• Recorded data
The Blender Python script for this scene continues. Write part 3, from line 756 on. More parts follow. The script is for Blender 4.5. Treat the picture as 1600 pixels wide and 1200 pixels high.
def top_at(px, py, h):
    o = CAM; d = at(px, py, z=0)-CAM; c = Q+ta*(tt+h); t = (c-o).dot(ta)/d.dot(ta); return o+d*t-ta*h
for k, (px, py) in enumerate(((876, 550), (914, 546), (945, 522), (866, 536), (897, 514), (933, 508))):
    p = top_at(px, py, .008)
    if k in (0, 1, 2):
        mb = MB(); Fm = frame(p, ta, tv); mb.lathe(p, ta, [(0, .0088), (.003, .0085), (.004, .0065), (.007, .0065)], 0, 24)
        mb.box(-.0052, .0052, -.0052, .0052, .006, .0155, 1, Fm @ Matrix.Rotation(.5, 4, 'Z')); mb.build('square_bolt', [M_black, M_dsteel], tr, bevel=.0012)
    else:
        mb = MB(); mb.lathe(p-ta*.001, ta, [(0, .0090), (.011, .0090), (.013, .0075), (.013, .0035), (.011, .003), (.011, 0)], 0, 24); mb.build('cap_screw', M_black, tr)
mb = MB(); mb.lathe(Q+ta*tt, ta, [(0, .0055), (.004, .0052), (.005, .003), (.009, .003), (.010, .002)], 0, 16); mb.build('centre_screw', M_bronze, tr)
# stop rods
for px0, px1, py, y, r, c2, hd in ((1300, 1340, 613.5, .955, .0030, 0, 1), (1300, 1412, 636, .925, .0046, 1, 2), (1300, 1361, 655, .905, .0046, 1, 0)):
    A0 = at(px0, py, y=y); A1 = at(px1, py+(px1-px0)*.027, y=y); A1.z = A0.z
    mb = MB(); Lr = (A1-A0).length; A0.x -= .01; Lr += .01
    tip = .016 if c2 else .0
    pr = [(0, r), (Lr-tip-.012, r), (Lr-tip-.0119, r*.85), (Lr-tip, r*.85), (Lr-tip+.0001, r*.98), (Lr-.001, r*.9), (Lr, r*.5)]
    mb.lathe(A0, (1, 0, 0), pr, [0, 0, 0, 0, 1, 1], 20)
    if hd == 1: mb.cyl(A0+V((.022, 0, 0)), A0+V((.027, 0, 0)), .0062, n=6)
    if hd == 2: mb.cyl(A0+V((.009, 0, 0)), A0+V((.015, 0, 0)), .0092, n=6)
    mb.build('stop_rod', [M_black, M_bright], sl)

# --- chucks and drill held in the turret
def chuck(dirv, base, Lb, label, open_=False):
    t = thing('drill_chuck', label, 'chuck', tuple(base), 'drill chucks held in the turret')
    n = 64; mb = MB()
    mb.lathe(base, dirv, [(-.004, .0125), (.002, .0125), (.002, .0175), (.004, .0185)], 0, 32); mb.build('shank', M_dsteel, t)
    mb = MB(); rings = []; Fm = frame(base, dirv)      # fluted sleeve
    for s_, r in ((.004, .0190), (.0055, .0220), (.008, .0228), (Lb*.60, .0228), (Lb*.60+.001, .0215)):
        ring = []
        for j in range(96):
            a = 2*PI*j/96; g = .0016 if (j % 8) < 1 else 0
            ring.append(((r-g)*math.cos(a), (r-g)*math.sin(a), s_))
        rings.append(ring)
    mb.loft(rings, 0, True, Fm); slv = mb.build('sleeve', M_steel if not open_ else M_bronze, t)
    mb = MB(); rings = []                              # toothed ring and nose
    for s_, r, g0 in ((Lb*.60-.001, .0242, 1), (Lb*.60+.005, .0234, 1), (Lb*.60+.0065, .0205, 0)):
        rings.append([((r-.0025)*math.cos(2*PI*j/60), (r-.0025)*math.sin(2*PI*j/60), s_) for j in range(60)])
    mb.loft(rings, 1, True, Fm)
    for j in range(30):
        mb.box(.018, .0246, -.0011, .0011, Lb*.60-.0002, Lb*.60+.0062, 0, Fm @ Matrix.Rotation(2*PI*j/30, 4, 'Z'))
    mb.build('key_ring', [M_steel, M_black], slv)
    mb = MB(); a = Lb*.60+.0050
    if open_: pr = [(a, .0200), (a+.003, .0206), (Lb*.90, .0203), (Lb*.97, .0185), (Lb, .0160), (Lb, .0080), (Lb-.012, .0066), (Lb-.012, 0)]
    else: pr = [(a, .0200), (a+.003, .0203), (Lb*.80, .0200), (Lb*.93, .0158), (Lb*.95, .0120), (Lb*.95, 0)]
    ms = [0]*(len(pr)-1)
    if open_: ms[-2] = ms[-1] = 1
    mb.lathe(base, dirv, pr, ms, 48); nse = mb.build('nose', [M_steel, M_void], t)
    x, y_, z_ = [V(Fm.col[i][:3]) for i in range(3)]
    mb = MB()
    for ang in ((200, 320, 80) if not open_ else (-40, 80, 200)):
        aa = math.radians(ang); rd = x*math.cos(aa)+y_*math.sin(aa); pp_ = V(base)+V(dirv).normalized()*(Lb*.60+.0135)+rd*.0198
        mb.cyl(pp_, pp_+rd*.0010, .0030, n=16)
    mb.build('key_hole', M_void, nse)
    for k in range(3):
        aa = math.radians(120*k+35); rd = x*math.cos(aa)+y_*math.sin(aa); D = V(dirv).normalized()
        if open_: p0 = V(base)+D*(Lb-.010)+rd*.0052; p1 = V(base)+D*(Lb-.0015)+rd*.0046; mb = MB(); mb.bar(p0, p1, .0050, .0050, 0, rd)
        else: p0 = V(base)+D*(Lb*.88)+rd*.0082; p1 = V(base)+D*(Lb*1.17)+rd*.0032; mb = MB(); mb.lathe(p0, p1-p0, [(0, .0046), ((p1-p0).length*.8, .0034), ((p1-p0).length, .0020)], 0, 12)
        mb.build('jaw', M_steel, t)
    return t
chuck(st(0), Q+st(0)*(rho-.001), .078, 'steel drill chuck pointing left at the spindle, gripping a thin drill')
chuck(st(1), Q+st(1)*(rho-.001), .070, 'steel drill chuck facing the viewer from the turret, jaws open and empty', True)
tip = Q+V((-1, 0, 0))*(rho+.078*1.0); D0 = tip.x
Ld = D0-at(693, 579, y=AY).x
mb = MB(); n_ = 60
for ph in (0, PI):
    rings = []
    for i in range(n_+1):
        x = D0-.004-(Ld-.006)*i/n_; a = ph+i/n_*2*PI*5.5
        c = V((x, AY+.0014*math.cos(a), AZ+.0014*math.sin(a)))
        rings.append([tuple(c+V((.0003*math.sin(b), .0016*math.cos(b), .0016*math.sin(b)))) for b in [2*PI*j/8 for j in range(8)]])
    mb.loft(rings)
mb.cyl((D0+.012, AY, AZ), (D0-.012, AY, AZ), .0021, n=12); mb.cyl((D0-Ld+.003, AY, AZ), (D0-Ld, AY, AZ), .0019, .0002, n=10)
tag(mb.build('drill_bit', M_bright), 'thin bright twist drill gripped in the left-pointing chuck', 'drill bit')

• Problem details
Copy out each line of the data containing the string "from".

• Result of the task
The Blender Python script for this scene continues. Write part 3, from line 756 on. More parts follow. The script is for Blender 4.5. Treat the picture as 1600 pixels wide and 1200 pixels high.
chuck(st(1), Q+st(1)*(rho-.001), .070, 'steel drill chuck facing the viewer from the turret, jaws open and empty', True)